Two weeks after we brought the baby home, my partner decided to go back to the provinces for a 4-day family reunion. He said, “Just a quick break, I’ll give updates every hour.” But in reality, most of the chat I see is just “delivered.” He doesn’t care about how I’m coping with the night, the feedings, the burping, and the quick 3AM bath while the baby is asleep.
I can't explain the feeling—every night without him, I feel like I'm the only mom in the world. I feel like a single parent even though he's there in my mind. The simple tasks that we used to do together, now depend solely on me. Every kiss with the baby, every sleep, every tiredness, I feel alone.
When he returned, he only had a keychain with him. I can't explain the disappointment. I didn't need the pasalubong—I just needed the help, the presence, the involvement.
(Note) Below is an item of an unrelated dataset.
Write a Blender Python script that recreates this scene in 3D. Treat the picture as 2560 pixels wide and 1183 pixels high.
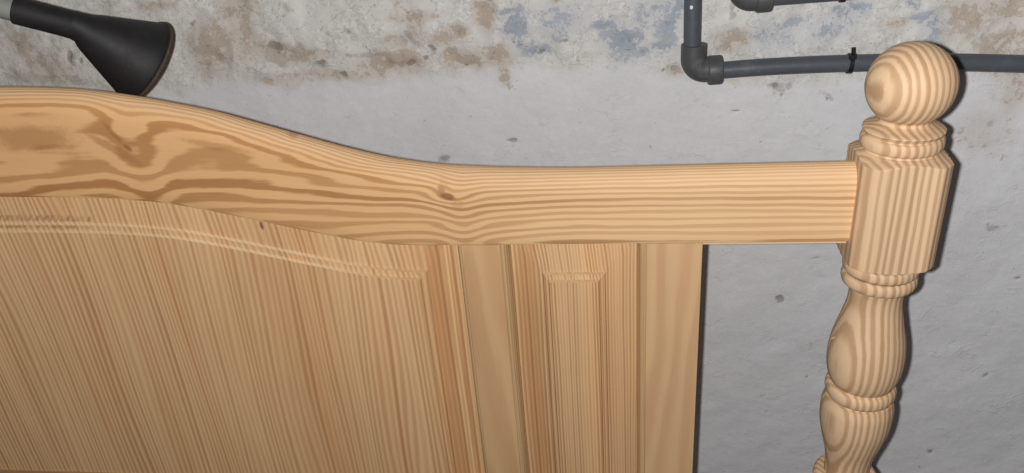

I told him I wanted alternate night shifts and no out-of-town trips while the baby was under three months old, unless we were going together.
If he can't do that, I plan on moving in with my sister for a while to get some rest and have a support system. I also need to make sure I have updates on the baby while he's away. I don't hate being his dad... I hate being alone.
I don't know if what I'm feeling is valid. I don't know if I'm being selfish or if it's just natural as a mother to rely on a partner at this stage. But the truth is, I'm so tired—emotionally and physically. I hope he understands that taking care of a newborn baby is no joke, and it's not just about material things but also about time and presence.
Maybe, this is my way of confessing: Yes, I'm alone right now, and yes, I'm struggling a lot. But it's not weakness. It's the truth. And honestly, I just need help, understanding, and a little presence.